How do you factor $10{x^2} - 7x - 12$?

Answer 1

This problem deals with solving a quadratic equation. Here, given a quadratic equation expression, we have to simplify the expression and make it into a standard form of quadratic equation. If the quadratic equation is in the form of $a{x^2} + bx + c = 0$, then we know that the roots of this quadratic equation are given by :
$\Rightarrow x = \dfrac{{ - b \pm \sqrt {{b^2} - 4ac} }}{{2a}}$

Complete step-by-step answer:
The given expression is a quadratic expression but not a quadratic equation.

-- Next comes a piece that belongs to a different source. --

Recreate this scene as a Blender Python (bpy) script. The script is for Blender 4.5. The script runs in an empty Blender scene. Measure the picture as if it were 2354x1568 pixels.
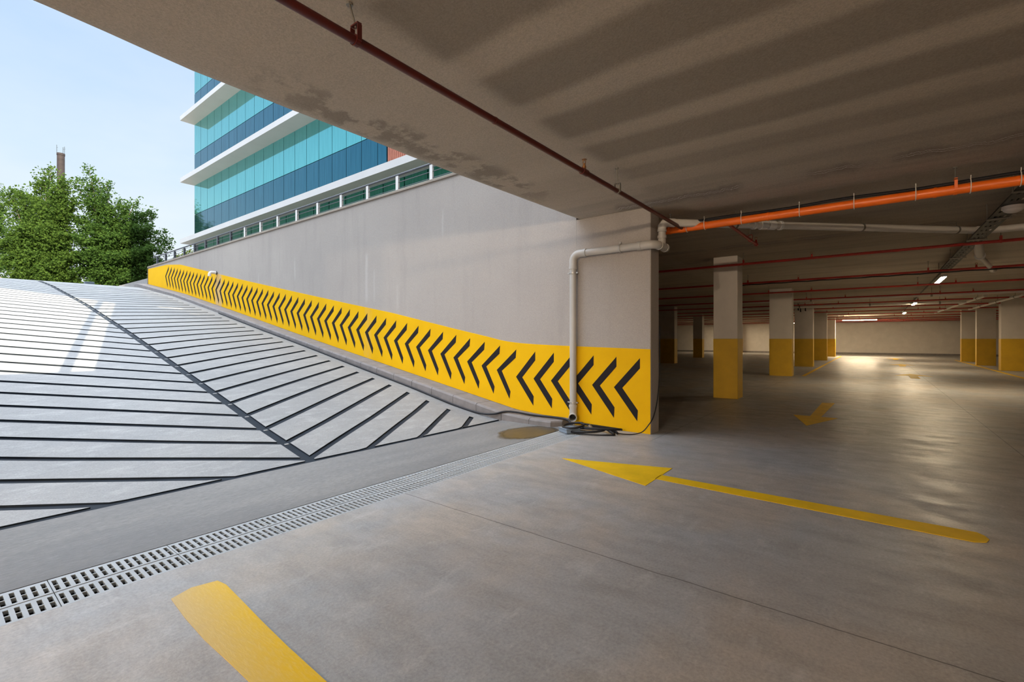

We have to convert the expression into an equation and then solve the quadratic equation.
The given expression is $10{x^2} - 7x - 12$, consider it as given below:
$\Rightarrow 10{x^2} - 7x - 12$
Now this is in the standard form of a quadratic expression, now comparing the coefficients $a,b$ and $c$:
$\Rightarrow a = 10,b = - 7$ and $c = - 12$
Now applying the formula to find the value of the roots of $x$, as given below:
$\Rightarrow x = \dfrac{{ - b \pm \sqrt {{b^2} - 4ac} }}{{2a}}$
Substituting the values of $a,b$ and $c$ in the above formula:
$\Rightarrow x = \dfrac{{ - \left( { - 7} \right) \pm \sqrt {{{\left( { - 7} \right)}^2} - 4\left( {10} \right)\left( { - 12} \right)} }}{{2\left( {10} \right)}}$
$\Rightarrow x = \dfrac{{7 \pm \sqrt {49 + 480} }}{{20}}$
$\Rightarrow x = \dfrac{{7 \pm \sqrt {529} }}{{20}}$
We know that the square root of 529 is 23, $\sqrt {529} = 23$
$\Rightarrow x = \dfrac{{7 \pm 23}}{{20}}$
Now considering the two cases, with plus and minus, as shown:
$\Rightarrow x = \dfrac{{7 + 23}}{{20}};x = \dfrac{{7 - 23}}{{20}}$
$\Rightarrow x = \dfrac{{30}}{{20}};x = \dfrac{{ - 16}}{{20}}$
Hence the value of the roots are equal to :
$\therefore x = \dfrac{3}{2};x = \dfrac{{ - 4}}{5}$
Now factoring the given expression as $10{x^2} - 7x - 12 = \left( {x - \dfrac{3}{2}} \right)\left( {x + \dfrac{4}{5}} \right)$
$\therefore 10{x^2} - 7x - 12 = \left( {2x - 3} \right)\left( {5x + 4} \right)$

Final Answer: The factors of the expression $10{x^2} - 7x - 12$ are $\left( {2x - 3} \right)$and $\left( {5x + 4} \right)$.

Note:
Please note that this problem can also be done either by the method of completing the square or just factoring and solving the quadratic equation. To solve $a{x^2} + bx + c = 0$ by completing the square: transform the equation so that the constant term, $c$ is alone on the right side. But here we are adding and subtracting some terms in order to factor.